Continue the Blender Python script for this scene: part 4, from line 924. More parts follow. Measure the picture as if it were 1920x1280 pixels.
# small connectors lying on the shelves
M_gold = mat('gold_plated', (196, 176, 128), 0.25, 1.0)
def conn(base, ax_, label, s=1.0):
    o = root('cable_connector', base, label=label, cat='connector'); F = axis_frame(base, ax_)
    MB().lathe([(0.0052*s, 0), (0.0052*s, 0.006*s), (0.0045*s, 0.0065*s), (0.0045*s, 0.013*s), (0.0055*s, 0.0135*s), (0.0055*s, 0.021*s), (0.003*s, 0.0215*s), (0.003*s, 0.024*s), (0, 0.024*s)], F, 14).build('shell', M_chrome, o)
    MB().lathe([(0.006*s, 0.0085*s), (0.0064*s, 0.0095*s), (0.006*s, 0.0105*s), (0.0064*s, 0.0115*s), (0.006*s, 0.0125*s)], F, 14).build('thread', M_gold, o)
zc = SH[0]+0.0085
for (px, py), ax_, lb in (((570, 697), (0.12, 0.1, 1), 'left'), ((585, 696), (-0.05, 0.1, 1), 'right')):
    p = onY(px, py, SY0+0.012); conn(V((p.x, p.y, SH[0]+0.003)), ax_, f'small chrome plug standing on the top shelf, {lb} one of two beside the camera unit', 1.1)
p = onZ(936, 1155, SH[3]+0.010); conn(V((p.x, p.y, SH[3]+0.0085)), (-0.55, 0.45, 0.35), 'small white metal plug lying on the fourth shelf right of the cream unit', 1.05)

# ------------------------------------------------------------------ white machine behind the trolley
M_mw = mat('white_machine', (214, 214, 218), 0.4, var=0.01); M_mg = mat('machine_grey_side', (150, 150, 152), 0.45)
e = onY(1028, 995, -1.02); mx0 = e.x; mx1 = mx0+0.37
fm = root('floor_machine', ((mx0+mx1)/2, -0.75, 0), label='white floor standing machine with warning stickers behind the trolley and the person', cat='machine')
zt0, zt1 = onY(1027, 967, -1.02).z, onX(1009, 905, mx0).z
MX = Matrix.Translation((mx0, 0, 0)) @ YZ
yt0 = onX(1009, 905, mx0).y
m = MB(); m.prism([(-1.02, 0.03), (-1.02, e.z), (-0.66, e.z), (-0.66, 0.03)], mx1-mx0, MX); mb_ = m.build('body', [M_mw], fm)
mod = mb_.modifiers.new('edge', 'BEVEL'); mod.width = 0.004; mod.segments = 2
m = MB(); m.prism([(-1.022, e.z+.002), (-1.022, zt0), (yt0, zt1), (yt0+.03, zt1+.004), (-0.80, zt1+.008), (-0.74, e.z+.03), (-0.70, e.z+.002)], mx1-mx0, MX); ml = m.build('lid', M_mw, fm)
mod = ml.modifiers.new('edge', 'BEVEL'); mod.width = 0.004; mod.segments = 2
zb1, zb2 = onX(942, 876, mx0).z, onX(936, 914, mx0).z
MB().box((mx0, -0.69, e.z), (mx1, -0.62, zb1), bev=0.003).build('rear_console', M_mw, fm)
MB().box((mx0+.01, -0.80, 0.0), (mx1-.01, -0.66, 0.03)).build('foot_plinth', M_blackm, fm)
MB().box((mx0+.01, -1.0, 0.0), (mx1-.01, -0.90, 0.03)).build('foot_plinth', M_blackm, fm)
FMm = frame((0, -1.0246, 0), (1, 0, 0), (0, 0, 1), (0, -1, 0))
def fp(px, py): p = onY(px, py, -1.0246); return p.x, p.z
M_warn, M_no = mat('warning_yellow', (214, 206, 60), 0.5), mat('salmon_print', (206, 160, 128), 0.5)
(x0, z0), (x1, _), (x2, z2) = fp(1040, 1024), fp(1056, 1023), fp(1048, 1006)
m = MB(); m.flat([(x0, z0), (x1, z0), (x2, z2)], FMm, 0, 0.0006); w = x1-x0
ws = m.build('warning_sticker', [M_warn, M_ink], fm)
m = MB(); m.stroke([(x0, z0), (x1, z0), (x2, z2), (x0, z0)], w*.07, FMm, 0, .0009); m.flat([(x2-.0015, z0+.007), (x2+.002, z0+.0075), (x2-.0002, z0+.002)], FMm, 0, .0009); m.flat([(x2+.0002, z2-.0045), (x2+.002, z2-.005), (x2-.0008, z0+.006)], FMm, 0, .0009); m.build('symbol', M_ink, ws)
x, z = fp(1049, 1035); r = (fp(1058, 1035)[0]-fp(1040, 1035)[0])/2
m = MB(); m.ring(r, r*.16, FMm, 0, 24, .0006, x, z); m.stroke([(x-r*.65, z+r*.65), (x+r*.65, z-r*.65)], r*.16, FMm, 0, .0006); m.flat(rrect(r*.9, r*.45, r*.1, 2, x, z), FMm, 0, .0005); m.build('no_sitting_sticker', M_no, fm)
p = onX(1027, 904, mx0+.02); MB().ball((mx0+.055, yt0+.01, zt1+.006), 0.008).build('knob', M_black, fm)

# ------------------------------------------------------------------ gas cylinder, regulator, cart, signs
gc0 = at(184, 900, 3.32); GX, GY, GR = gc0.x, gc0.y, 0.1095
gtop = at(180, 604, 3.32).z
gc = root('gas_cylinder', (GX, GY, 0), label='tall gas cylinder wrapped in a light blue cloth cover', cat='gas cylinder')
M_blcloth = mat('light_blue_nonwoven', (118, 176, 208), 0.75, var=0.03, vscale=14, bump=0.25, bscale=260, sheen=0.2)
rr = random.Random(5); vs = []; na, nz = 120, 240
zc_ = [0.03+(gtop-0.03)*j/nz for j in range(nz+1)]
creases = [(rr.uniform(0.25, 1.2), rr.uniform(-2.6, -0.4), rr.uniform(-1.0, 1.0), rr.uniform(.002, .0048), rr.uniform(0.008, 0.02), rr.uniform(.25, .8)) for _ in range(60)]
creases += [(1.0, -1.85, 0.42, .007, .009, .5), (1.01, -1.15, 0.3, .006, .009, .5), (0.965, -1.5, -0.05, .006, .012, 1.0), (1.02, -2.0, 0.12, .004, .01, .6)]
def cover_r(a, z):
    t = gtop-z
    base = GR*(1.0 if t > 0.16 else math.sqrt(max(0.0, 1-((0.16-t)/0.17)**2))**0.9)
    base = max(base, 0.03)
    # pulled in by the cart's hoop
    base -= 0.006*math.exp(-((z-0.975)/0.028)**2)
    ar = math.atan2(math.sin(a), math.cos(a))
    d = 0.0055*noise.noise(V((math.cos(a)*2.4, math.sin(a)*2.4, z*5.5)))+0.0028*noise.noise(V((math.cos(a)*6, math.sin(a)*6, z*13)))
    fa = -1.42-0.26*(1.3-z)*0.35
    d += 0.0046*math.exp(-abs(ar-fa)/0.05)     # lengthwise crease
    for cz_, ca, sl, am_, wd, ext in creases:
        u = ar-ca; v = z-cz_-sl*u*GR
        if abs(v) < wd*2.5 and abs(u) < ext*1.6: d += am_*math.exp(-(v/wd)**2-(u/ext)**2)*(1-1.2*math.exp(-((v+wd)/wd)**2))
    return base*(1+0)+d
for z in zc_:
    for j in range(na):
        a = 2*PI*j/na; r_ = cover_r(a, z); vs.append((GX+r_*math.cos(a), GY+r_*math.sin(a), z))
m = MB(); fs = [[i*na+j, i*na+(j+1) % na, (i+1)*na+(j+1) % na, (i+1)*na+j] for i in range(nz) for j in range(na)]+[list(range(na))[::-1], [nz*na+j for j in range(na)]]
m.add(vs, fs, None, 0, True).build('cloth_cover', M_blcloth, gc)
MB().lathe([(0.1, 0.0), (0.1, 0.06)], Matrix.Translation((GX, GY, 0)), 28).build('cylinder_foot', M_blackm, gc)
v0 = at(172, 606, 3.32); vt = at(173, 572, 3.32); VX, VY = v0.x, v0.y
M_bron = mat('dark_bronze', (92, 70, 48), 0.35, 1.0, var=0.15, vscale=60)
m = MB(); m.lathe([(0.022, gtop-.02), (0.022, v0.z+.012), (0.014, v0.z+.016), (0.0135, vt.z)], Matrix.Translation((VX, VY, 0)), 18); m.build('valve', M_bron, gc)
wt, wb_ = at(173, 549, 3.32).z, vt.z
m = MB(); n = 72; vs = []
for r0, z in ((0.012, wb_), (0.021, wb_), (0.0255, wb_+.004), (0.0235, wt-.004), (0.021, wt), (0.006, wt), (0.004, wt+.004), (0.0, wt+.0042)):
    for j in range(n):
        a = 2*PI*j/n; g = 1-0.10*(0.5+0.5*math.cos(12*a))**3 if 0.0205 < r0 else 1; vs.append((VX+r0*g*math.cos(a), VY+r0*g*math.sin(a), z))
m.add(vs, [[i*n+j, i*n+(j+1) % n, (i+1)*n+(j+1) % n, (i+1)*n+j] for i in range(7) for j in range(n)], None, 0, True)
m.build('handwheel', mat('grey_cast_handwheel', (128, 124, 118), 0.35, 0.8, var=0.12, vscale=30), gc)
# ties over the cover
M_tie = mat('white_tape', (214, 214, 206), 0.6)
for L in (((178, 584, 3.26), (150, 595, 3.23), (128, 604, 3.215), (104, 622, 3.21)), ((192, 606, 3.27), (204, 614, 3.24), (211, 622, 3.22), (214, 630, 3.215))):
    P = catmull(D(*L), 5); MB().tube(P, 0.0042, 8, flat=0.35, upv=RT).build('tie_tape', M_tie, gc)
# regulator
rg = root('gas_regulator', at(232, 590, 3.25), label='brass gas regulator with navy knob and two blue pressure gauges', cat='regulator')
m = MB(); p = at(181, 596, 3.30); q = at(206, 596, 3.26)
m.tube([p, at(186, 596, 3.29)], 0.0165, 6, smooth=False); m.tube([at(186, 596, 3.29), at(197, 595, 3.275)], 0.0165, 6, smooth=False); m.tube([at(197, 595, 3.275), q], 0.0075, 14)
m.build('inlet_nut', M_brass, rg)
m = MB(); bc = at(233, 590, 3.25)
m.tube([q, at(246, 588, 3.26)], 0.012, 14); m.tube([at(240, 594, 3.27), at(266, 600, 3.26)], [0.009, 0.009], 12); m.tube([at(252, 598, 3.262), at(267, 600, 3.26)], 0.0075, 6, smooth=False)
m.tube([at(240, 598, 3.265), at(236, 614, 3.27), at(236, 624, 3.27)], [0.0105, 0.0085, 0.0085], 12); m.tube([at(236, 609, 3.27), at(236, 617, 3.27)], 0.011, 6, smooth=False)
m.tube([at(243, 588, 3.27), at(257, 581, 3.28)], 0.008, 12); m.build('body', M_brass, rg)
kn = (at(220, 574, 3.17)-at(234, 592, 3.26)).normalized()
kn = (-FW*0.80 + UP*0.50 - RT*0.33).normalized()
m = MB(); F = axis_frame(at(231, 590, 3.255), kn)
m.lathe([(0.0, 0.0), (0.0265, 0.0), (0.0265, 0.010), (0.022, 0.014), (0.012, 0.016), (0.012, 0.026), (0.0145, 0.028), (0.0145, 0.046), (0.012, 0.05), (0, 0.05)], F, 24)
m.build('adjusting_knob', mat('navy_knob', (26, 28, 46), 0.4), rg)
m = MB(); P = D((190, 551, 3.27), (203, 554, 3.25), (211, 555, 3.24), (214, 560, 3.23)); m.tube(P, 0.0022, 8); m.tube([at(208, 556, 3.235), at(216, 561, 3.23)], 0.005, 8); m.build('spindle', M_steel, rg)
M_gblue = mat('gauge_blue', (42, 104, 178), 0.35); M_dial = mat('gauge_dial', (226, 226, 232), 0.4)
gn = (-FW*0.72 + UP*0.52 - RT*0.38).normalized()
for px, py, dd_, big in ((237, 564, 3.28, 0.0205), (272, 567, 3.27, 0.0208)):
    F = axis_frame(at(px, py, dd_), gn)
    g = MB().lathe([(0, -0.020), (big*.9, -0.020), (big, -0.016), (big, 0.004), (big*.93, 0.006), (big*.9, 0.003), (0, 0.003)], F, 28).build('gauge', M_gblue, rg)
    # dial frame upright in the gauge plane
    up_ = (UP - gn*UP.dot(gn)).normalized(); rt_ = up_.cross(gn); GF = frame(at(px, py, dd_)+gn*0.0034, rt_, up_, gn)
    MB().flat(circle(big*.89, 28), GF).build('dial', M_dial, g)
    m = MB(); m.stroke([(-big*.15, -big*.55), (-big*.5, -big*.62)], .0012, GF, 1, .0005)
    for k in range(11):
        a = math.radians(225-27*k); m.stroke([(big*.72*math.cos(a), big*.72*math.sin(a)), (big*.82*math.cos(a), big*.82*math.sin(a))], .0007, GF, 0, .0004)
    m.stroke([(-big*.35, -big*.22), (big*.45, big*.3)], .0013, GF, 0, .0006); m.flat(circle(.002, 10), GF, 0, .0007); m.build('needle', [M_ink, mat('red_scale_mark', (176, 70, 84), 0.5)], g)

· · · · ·

Written problem
Reproduce exactly, please, only the lines from the start of the data above to the line that contains "p = onZ(936, 1155, SH[3]+0.010);", with both ends kept.

Worked answer
Continue the Blender Python script for this scene: part 4, from line 924. More parts follow. Measure the picture as if it were 1920x1280 pixels.
# small connectors lying on the shelves
M_gold = mat('gold_plated', (196, 176, 128), 0.25, 1.0)
def conn(base, ax_, label, s=1.0):
    o = root('cable_connector', base, label=label, cat='connector'); F = axis_frame(base, ax_)
    MB().lathe([(0.0052*s, 0), (0.0052*s, 0.006*s), (0.0045*s, 0.0065*s), (0.0045*s, 0.013*s), (0.0055*s, 0.0135*s), (0.0055*s, 0.021*s), (0.003*s, 0.0215*s), (0.003*s, 0.024*s), (0, 0.024*s)], F, 14).build('shell', M_chrome, o)
    MB().lathe([(0.006*s, 0.0085*s), (0.0064*s, 0.0095*s), (0.006*s, 0.0105*s), (0.0064*s, 0.0115*s), (0.006*s, 0.0125*s)], F, 14).build('thread', M_gold, o)
zc = SH[0]+0.0085
for (px, py), ax_, lb in (((570, 697), (0.12, 0.1, 1), 'left'), ((585, 696), (-0.05, 0.1, 1), 'right')):
    p = onY(px, py, SY0+0.012); conn(V((p.x, p.y, SH[0]+0.003)), ax_, f'small chrome plug standing on the top shelf, {lb} one of two beside the camera unit', 1.1)
p = onZ(936, 1155, SH[3]+0.010); conn(V((p.x, p.y, SH[3]+0.0085)), (-0.55, 0.45, 0.35), 'small white metal plug lying on the fourth shelf right of the cream unit', 1.05)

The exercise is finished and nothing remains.